Вполне по ситуации, только произношение чуть хромает. В любом случае нельзя не признать — в изучение живого разговорного русского языка негр продвигается успешно.
Примеры можно множить и множить. Каждый из нас может их приводить десятками. Иногда это смешно, иногда отвратительно, иногда — никак: просто привычный разговорный фон, на котором мы с вами существуем.
6.
У Лермонтова в «Герое нашего времени» есть замечательная фраза: «Воздух чист и свеж, как поцелуй ребенка…» Только вслушайтесь, как красиво звучат тщательно выбранные и подогнанные друг к другу слова (что тут скажешь — Лермонтов!). И какая грусть в них заключена! Недолговечность этой чистоты очевидна.
Все, кто хоть немного общался с маленькими детьми, знают, какое умиление вызывает их доверчивость, невинность и вот эта самая чистота, которая словно делает чище любого, кто с ней соприкасается. В приведенных выше примерах говорящий скорее всего бы воздержался от грязных слов, если бы в этот миг на него смотрел маленький ребенок. Ему было бы стыдно. Почему? А почему стыдно сплюнуть на чистый пол или жаль залить кофейной гущей белую скатерть? Любить чистоту и не любить грязь заставляет нас инстинкт самосохранения. Почему же мы любим грязные слова? Почему они для нас, как озорные, но любимые дети? Почему мы в определенном возрасте перестаем их стыдиться? Что мы теряем при этом и как оправдываем себя?
Хорошо помню, как я первый раз в жизни сказал плохое слово. Мне было четыре года. Мальчик, с которым я играл, чем-то меня обидел: то ли отобрал что-то, то ли не давал. Я его ненавидел в тот момент и сказал: «Ты — ГАД!» Мальчик изменился в лице, видимо, не поверив своим ушам. Потом мстительно улыбнулся: «Я все маме расскажу!» — и убежал, а я понял, что погиб. Я не сомневался, что меня ждет страшное наказание, может быть, даже отрежут язык. И до сих пор я помню свое отчаяние и недоумение: почему я это сказал? Откуда вырвалось это слово? Где оно сидело и дожидалось момента, когда я стану злым и нехорошим?
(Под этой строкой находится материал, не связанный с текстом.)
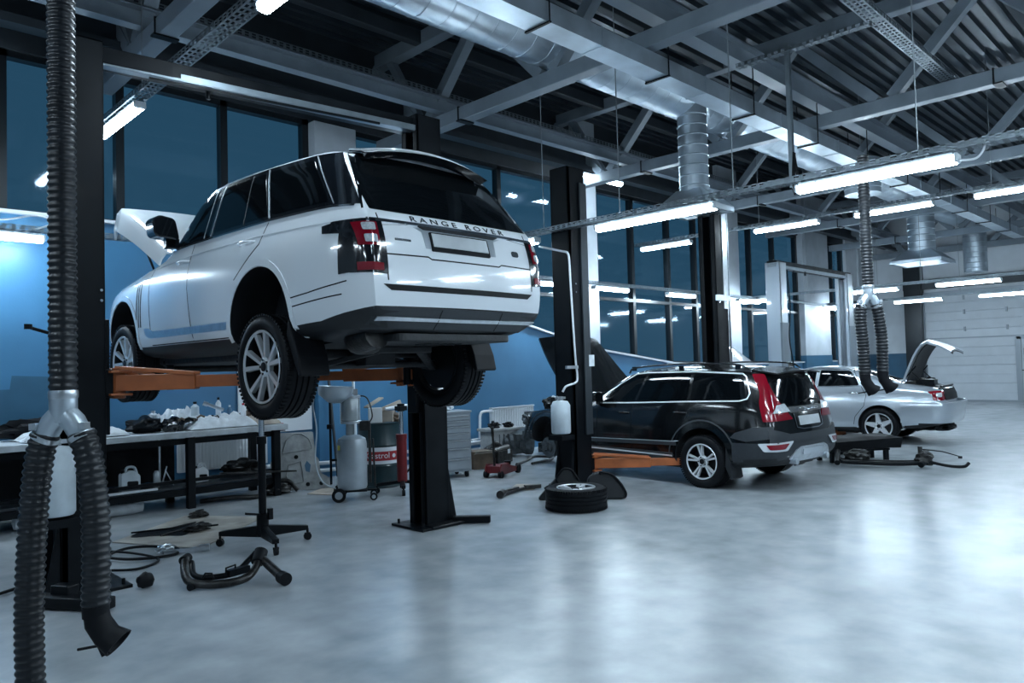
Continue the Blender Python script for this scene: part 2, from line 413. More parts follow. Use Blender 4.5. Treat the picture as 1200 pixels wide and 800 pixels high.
TR = [((2.7, -2, 4.56), (2.7, 9.7, 4.56), .14, .07, 'perforated cable tray rising from the lamp beside the left lift column'),
      ((7.2, -3, 3.36), (7.2, 8.1, 3.36), .12, .06, 'perforated cable tray crossing in front of the middle black lift column'),
      ((13.9, -3, 4.27), (13.9, 10.0, 4.27), .12, .06, 'perforated cable tray holding the second row of lamps'),
      ((19.0, -3, 3.3), (19.0, 10.0, 3.3), .12, .06, 'perforated cable tray with lamps behind the grey lift'),
      ((23.7, -3, 3.3), (23.7, 10.0, 3.3), .12, .06, 'perforated cable tray with lamps closest to the garage door'),
      ((1.0, 9.75, 3.28), (28, 9.75, 3.28), .12, .06, 'perforated cable tray with lamps running along the window wall'),
      ((-2, 8.60, 5.69), (16, 8.60, 5.69), .18, .08, 'perforated cable tray lying on the channel beam above the windows'),
      ((3, 2.95, 5.42), (12.0, 2.95, 5.42), .16, .07, 'perforated cable tray hanging from roof at the upper right corner'),
      ((8.9, 3.0, 5.42), (8.9, 4.7, 5.42), .09, .05, 'short perforated tray linking the beam to the upper right tray')]
for a in TR: tray('cable_tray', *a)

# batten lamps
def lamp_proto(L=1.27):
    t = thing('batten_lamp', 'x', 'lamp', group='fluorescent batten lamps')
    B().box((0, 0, .045), (.11, L-.06, .05)).box((0, 0, .075), (.06, L*.5, .02)).out('housing', M['lampbody'], t, bevel=.01)
    pr = [(-.062, .03), (-.05, -.015), (-.025, -.03), (.025, -.03), (.05, -.015), (.062, .03)]
    B().prism(pr, 'Y', -L/2+.02, L/2-.02).out('diffuser', M['tube'], t, smooth=50)
    for s in (-1, 1):
        B().box((0, s*(L/2-.01), .02), (.125, .03, .08)).out('end_cap', M['lampbody'], t, bevel=.012)
    return t
LP = lamp_proto(1.3); first = [True]
def lamp(x, y, z, label, alongx=False, sc=1.0):
    o = LP if first[0] else copy_tree(LP); first[0] = False
    o.location = (x, y, z-.008); o.rotation_euler.z = PI/2 if alongx else 0; o.scale = (1, sc, 1); o['label'] = label; return o
lamp(2.7, 8.95, 4.48, 'bright tube lamp hanging right beside the left black lift column', sc=1.05)
lamp(2.7, 4.80, 4.48, 'bright tube lamp cut by the top edge above the left windows')
lamp(7.2, 7.42, 3.28, 'short looking tube lamp between the white car and the middle lift column')
lamp(7.2, 4.93, 3.28, 'long bright tube lamp in front of the round duct outlet', sc=1.28)
lamp(7.2, 2.50, 3.28, 'largest bright tube lamp, above the hanging hose at upper right', sc=1.1)
lamp(13.9, 9.2, 4.18, 'tube lamp partly hidden behind the far black lift column')
lamp(13.9, 6.45, 4.18, 'tube lamp right of the far black lift column, second row')
lamp(13.9, 4.5, 4.18, 'tube lamp crossing behind the hanging exhaust hose')
lamp(13.9, 2.6, 4.18, 'tube lamp cut by the right edge below the largest lamp')
lamp(19.0, 9.5, 3.22, 'tube lamp glowing behind the left grey lift column')
lamp(19.0, 6.75, 3.22, 'tube lamp seen through the hanging hose legs')
lamp(19.0, 4.65, 3.22, 'tube lamp left-hand of the pair above the garage door')
lamp(23.7, 9.2, 3.22, 'tube lamp behind the right grey lift column')
lamp(23.7, 7.1, 3.22, 'tube lamp hanging before the dark post beside the garage door')
lamp(23.7, 4.9, 3.22, 'tube lamp cut by the right edge in front of the garage door')
for x, l in ((1.55, 'tube lamp at the left edge along the window sill'), (7.5, 'tube lamp along the window wall hidden behind the white car'), (10.9, 'tube lamp on the window wall just right of the white car'),
             (12.6, 'tube lamp on the window wall touching the middle lift column'), (15.3, 'tube lamp on the window wall left of the far black lift column'), (18.6, 'tube lamp on the window wall right of the far black lift column'), (24.6, 'tube lamp far along the window wall behind the hose legs')):
    lamp(x, 9.75, 3.2, l, True, .9)
lamp(11.9, 9.35, 5.365, 'small high tube lamp beside the top of the middle lift column', True)
for x, y, z in ((-2.5, 3.5, 4.6), (2.7, 1.0, 4.48), (2.7, -2.0, 4.48), (7.2, .2, 3.28), (7.2, -2.2, 3.28), (13.9, .2, 4.18), (13.9, -2.2, 4.18), (19, 1.6, 3.22), (19, -1.2, 3.22), (23.7, 1.6, 3.22), (11, -4.5, 4.6), (17, -4.5, 4.6), (5, -5, 4.6), (-2.4, 7, 4.48), (-2.4, 4, 4.48), (-2.4, 1, 4.48), (1.2, -4.5, 4.5), (5, .5, 4.5), (5, -1.5, 4.5), (8, -5, 4.5), (10.5, -.5, 4.5), (10.5, -2.5, 4.5)):  # unseen lamps, added out of view to brighten the hall and the white car
    lamp(x, y, z, 'unseen overhead tube lamp added outside the view to brighten the hall')

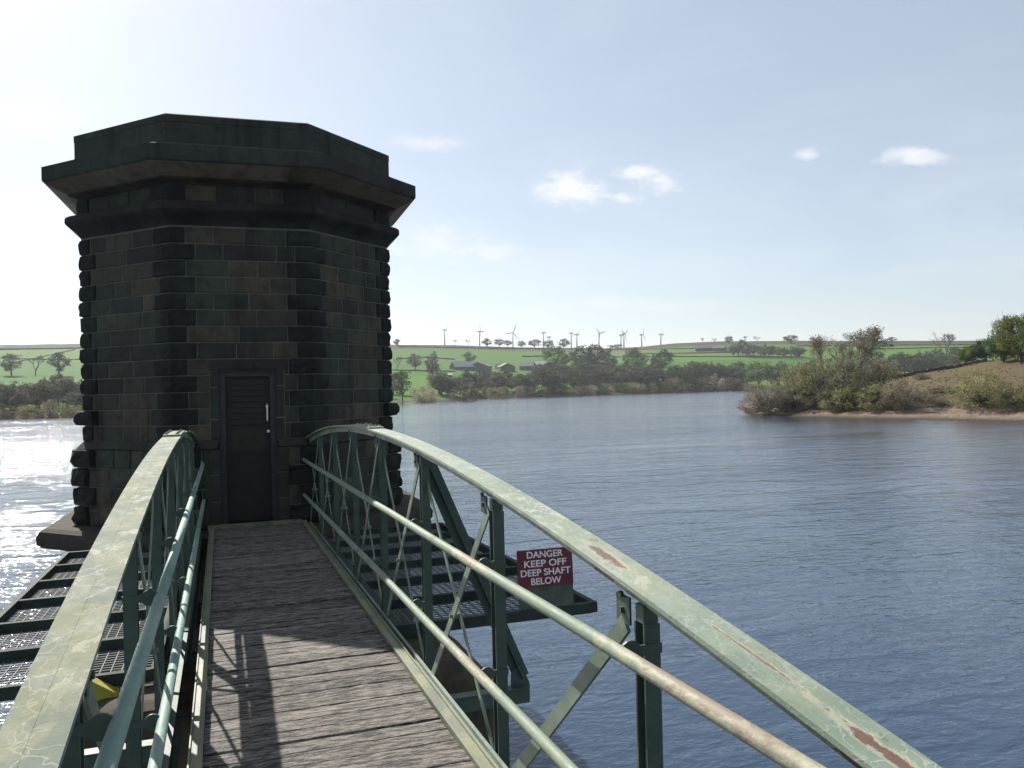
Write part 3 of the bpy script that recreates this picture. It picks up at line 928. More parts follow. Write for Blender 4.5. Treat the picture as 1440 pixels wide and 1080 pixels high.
for i, (px, yh, yb, yaw, rot, sz) in enumerate(TURB):
    d = ray(px, yh); dist = 1680 + 40 * (i % 3)
    hub = EYE + d * (dist / d.dot(Fw))
    g = ground(hub.x, hub.y)[0]
    root = empty('wind_turbine', (hub.x, hub.y, g), -atan2(hub.x, hub.y) + yaw)
    tag(root, TL[i], 'wind turbine', 'wind turbines on the skyline')
    H = hub.z - g
    t = MB(); t.tube([(0, 0, -1), (0, 0, H * .5), (0, 0, H - .9)], [1.7, 1.35, 1.0], 12); t.build('tower', M['turbine'], root, smooth=True)
    nb = MB(); nb.tube([(0, -3.2, H), (0, -2.4, H), (0, 3.6, H), (0, 4.6, H)], [.7, 1.25, 1.3, .8], 10); nb.build('nacelle', M['turbine'], root, smooth=True)
    hb = MB(); hb.tube([(0, -4.9, H), (0, -4.4, H), (0, -3.25, H)], [.3, .9, 1.0], 10); hb.build('hub', M['turbine'], root, smooth=True)
    L = 19 * sz
    for k in range(3):
        a = rot * 2.1 + k * 2 * pi / 3
        dv = Vector((sin(a), 0, cos(a))); sv = Vector((cos(a), 0, -sin(a)))
        c = Vector((0, -4.1, H)); rg_ = []
        for f, ch in ((.04, .8), (.16, 2.3), (.5, 1.6), (.85, .9), (1, .25)):
            q = c + dv * L * f
            rg_.append([q - sv * ch * .4 + Vector((0, -.12, 0)), q + sv * ch * .6, q - sv * ch * .4 + Vector((0, .12, 0))])
        b = MB(); b.loft(rg_); b.build('blade', M['turbine'], root)

# ------------------------------------------------------------------ the footbridge
SLOPE = .0146
CXB = .43                               # bridge centre line


def bz(d, zrel): return 5.0 - SLOPE * d - zrel


def bp(x, d, zrel): return Vector((x, d, bz(d, zrel)))


D0, DS = 2.28, 1.467
def pd(i): return D0 + DS * i


def chz(i): return .21 + .0266 * (i - 3.75) ** 2      # chord underside, metres below the eye plane


bridge = empty('footbridge', (CXB, 5.0, 3.33))
ORG = (CXB, 5.0, 3.33)
tag(bridge, 'green painted iron footbridge with arched lattice sides and plank deck leading to the tower', 'bridge')
DECK = 1.66
# deck planks
mb = MB(); d = -3.2; k = 0
rg = random.Random(21)
while d < 12.15:
    wd_ = rg.choice([.125, .14, .15, .15])
    gap = rg.choice([.014, .011]) if k % 7 in (3, 5) else rg.choice([.003, .003, .004, .006])
    mb.tone = rg.random()
    z = DECK + rg.uniform(-.005, .005)
    x0, x1 = -.112 + rg.uniform(-.004, .004), 1.056 + rg.uniform(-.004, .004)
    n = 12; nx = [x0 + (x1 - x0) * i / n for i in range(n + 1)]
    e = wd_ - gap
    top0 = [bp(x, d + rg.uniform(0, .004), z) for x in nx]; top1 = [bp(x, d + e - rg.uniform(0, .004), z + rg.uniform(-.002, .002)) for x in nx]
    t0b = [p + Vector((0, -.004, -.006)) for p in top0]; t1b = [p + Vector((0, .004, -.006)) for p in top1]
    bt0 = [p + Vector((0, 0, -.055)) for p in t0b]; bt1 = [p + Vector((0, 0, -.055)) for p in t1b]
    rows = [bt0, t0b, top0, top1, t1b, bt1]; b = len(mb.v)
    for r_ in rows: mb.v += [tuple(p) for p in r_]
    for a in range(5):
        for i in range(n):
            mb.face([b + a * (n + 1) + i, b + a * (n + 1) + i + 1, b + (a + 1) * (n + 1) + i + 1, b + (a + 1) * (n + 1) + i])
    for i in (0, n): mb.face([b + a * (n + 1) + i for a in range(6)])
    mb.face([b, b + n, b + 5 * (n + 1) + n, b + 5 * (n + 1)])
    d += wd_; k += 1
o = mb.build('deck', M['wood'], bridge, ORG)
mb = MB()
for x in (.0, .43, .86): mb.box((x - .04, -3.2, bz(4.5, DECK) - .28), (x + .04, 12.1, bz(4.5, DECK) - .165))
mb.build('joists', M['frame'], bridge, ORG)
thr = MB(); thr.box((-.2, 12.16, bz(12.1, DECK) - .1), (1.06, 12.34, bz(12.1, DECK) + .035)); thr.build('threshold', M['kerb'], bridge, ORG)

for s in (-1, 1):
    X = lambda off: CXB + s * off           # distance out from the centre line
    xs = Vector((s, 0, 0))
    # ---- kerb: flat leg beside the planks and its upstand
    kb = MB()
    def strip(mb, o0, o1, z0, z1, d0=-3.2, d1=12.3, n=1):
        ds = [d0 + (d1 - d0) * i / n for i in range(n + 1)]
        lo, hi = sorted((X(o0), X(o1)))
        mb.loft([[bp(lo, q, z0), bp(hi, q, z0), bp(hi, q, z1), bp(lo, q, z1)] for q in ds])
    kb0 = .63 if s > 0 else .545
    strip(kb, kb0, kb0 + .056, DECK + .01, DECK - .022)
    strip(kb, kb0 + .0565, kb0 + .064, DECK + .06, DECK - .035)
    kb.build('kerb', M['kerb'], bridge, ORG)
    # ---- bottom chord: top flange, web, bottom flange
    bc = MB()
    strip(bc, .70, .765, DECK + .052, DECK + .03)
    strip(bc, .745, .765, DECK + .0295, DECK + .004)
    strip(bc, .725, .737, DECK + .3, DECK + .0525)
    strip(bc, .695, .765, DECK + .32, DECK + .3005)
    bc.build('bottom_chord', M['brace'] if s > 0 else M['post'], bridge, ORG)
    # ---- arched top chord: two flat bars with a slit, each with a leg turned down
    ii = [-3.3 + .15 * j for j in range(int((7.15 + 3.3) / .15) + 1)] + [7.2]
    ch = MB()
    for o0, o1, zt, zb in ((.725, .7947, 0, .014), (.7953, .855, 0, .014), (.781, .7935, .0145, .07), (.7965, .809, .0145, .07)):
        lo, hi = sorted((X(o0), X(o1)))
        ch.loft([[bp(lo, pd(i), chz(i) - .016 + zb), bp(hi, pd(i), chz(i) - .016 + zb), bp(hi, pd(i), chz(i) - .016 + zt), bp(lo, pd(i), chz(i) - .016 + zt)] for i in ii])
    ch.build('top_chord', M['chord'] if s > 0 else M['chord_white'], bridge, ORG)
    sp = MB()
    lo, hi = sorted((X(.726), X(.854)))
    isp = [3.15, 3.3, 3.45, 3.6, 3.75]
    sp.loft([[bp(lo, pd(i), chz(i) - .0165), bp(hi, pd(i), chz(i) - .0165), bp(hi, pd(i), chz(i) - .03), bp(lo, pd(i), chz(i) - .03)] for i in isp])
    for i in (3.22, 3.36, 3.54, 3.68):
        for o_ in (.755, .835):
            p = bp(X(o_), pd(i), chz(i) - .0302); sp.tube([p, p + Vector((0, 0, .006)), p + Vector((0, 0, .013))], [.015, .014, .006], 8)
    sp.build('splice_plate', M['chord'] if s > 0 else M['chord_white'], bridge, ORG)
    # ---- posts
    XO = .795
    for i in range(-2, 8):
        dd = pd(i); zt, zb = chz(i) + .06, DECK + .3
        ps = MB()
        for q in (-.028, .028):
            ps.bar(bp(X(XO), dd + q, zt + .05), bp(X(XO), dd + q, zb), .054, .008)
        ps.bar(bp(X(XO), dd, zt + .05), bp(X(XO), dd, zb), .01, .047)
        # hanger plate under the chord, foot plate on the girder
        ps.bar(bp(X(XO - .03), dd + .095, chz(i + .066) + .056), bp(X(XO - .03), dd + .095, chz(i) + .13), .007, .09)
        ps.bar(bp(X(XO), dd, zt - .006), bp(X(XO), dd, zt + .049), .05, .05)
        ps.bar(bp(X(XO - .04), dd, DECK + .12), bp(X(XO - .04), dd, DECK + .3), .007, .17)
        for bz_ in (.04, .09):
            pb = bp(X(XO - .0335), dd + .095, chz(i) + bz_)
            ps.tube([pb, pb - xs * .012], .011, 6)
        # round clamp plates carrying the handrails
        for zr in (.767, 1.277):
            p = bp(X(.72), dd - .033, zr)
            if zr > chz(i) + .06:
                ps.tube([p + Vector((0, -.004, 0)), p + Vector((0, .004, 0))], .034, 16)
                ps.bar(p, bp(X(XO + .03), dd - .033, zr), .009, .03, Vector((0, 1, 0)))
        pst = ps.build('post', M['post'], bridge, ORG)
    # ---- lattice braces
    for i in range(-1, 7):
        top0, top1 = chz(i) + .11, chz(i + 1) + .11
        br = MB(); br.bar(bp(X(XO - .028), pd(i) + .03, top0), bp(X(XO - .028), pd(i + 1) - .02, DECK + .2), .008, .05, xs)
        if i < 1:
            br = MB(); br.bar(bp(X(XO - .028), pd(i) + .085, top0 + .02), bp(X(XO - .028), pd(i + 1) - .02, DECK + .2), .012, .062, xs)
            br.build('brace', M['brace'], bridge, ORG)
            continue
        br.build('brace', M['brace'], bridge, ORG)
        br = MB(); br.bar(bp(X(XO + .012), pd(i + 1) + .09, top1), bp(X(XO + .012), pd(i) + .03, DECK + .2), .008, .036, xs)
        m_ = (bp(X(XO - .028), pd(i) + .03, top0) + bp(X(XO - .028), pd(i + 1) - .02, DECK + .2)) / 2
        br.tube([m_ - xs * .02, m_ + xs * .05], .013, 8)
        br.build('brace', M['brace'], bridge, ORG)
    # ---- handrails
    for zr, e in ((.767, 12.45), (1.277, 12.4)):
        tb = MB()
        pts = [bp(X(.68), -3 + 15.3 * j / 14, zr + .0025 * sin(j * 2.1 + zr * 9)) for j in range(15)]
        pts += [bp(X(.69), e - .05, zr), bp(X(.7), e + .03, zr - .05), bp(X(.7), e + .05, zr - .09)] if zr < 1 else [bp(X(.68), e, zr)]
        tb.tube(pts, .0235, 16)
        tb.build('handrail', M['tube'] if s > 0 else M['tube_blue'], bridge, ORG, smooth=True)
    # ---- outrigger bracing the truss at the third post
    og = MB(); i = 2; dd = pd(i) + .16
    outer = bp(X(1.5), dd, DECK + .3)
    og.bar(bp(X(.83), dd + .03, chz(i) + .02), bp(X(1.5), dd + .03, DECK + .26), .06, .011, Vector((0, 1, 0)))
    og.bar(bp(X(.83), dd + .05, chz(i) + .02), bp(X(1.5), dd + .05, DECK + .26), .011, .11, Vector((0, 1, 0)))
    og.bar(bp(X(.70), dd, DECK + .31), bp(X(1.52), dd, DECK + .31), .09, .012, Vector((0, 1, 0)))
    og.bar(bp(X(.74), dd - .04, DECK + .36), bp(X(1.52), dd - .04, DECK + .36), .01, .09, Vector((0, 1, 0)))
    a = [bp(X(q0), dd, DECK + q1) for q0, q1 in ((1.42, .2), (1.49, .16), (1.55, .3), (1.55, .42), (1.41, .42))]
    og.loft([[p + Vector((0, .03, 0)) for p in a], [p + Vector((0, .042, 0)) for p in a]])
    og.build('outrigger', M['post'], bridge, ORG)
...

Через пятнадцать лет я впервые вслух произнес настоящее нецензурное ругательство. Тоже из трех букв. И даже теперь, по происшествии многих лет, мне не то, чтобы стыдно, а обидно, что безо всякой нужды я сам себя измарал, опустил и только потом понял необратимость того, что произошло.
Я жил в студенческом общежитии, там ругались практически все — одни умело и непринужденно, другие — учась и приноравливаясь. Я порой был вообще выключен из разговора, потому что не мог поддержать общий тон, полунасмешливый, полупрезрительный, основным признаком которого и было употребление к месту и не к месту нецензурных слов. Эти слова придавали взрослости, мужественности, и мне казалось, что пока я не преодолею этот комплекс, буду ребенком даже в собственных глазах. Много раз в разговоре я готов был добавить к фразе что-нибудь забористое, уж и рот открою — а не могу! И чтобы раз и навсегда покончить с этой «слабостью», я решил потренироваться. Выбрал момент, когда остался один в комнате, встал посередине и громко произнес самое простое и популярное односложное ругательство: « … » Это коротенькое слово, по сути один звук, выдохнулось из горла, скользнуло по языку, вылетело, не задев губ, и не успело еще отзвучать, а я уже понял, что совершил непоправимое. «Зачем?! Зачем я это сделал?!» — первое, о чем я подумал. Какая была нужда? Кто меня тянул за язык? Вот теперь я в полной мере оценил смысл поговорки: «Слово — не воробей…» Я готов был схватить это поганое слово, скомкать его, запихнуть обратно в самый дальний уголок себя и забыть, стереть из памяти то, что произошло. Но это было невозможно. Звук собственного голоса, отвратительный в тот момент, физические ощущения от мерзости, скользнувшей по моему небу и языку — мне трудно передать те ощущения… Одно могу сказать, это был один из худших дней моей жизни. Будто я кого-то предал или даже убил. А я и предал, и убил: мальчика, чистота которого была основным качеством, определяющим все остальное. Убил собственными руками. Если бы у меня был такой портрет, как у Дориана Грэя, у лица на портрете появилась бы довольная ухмылка.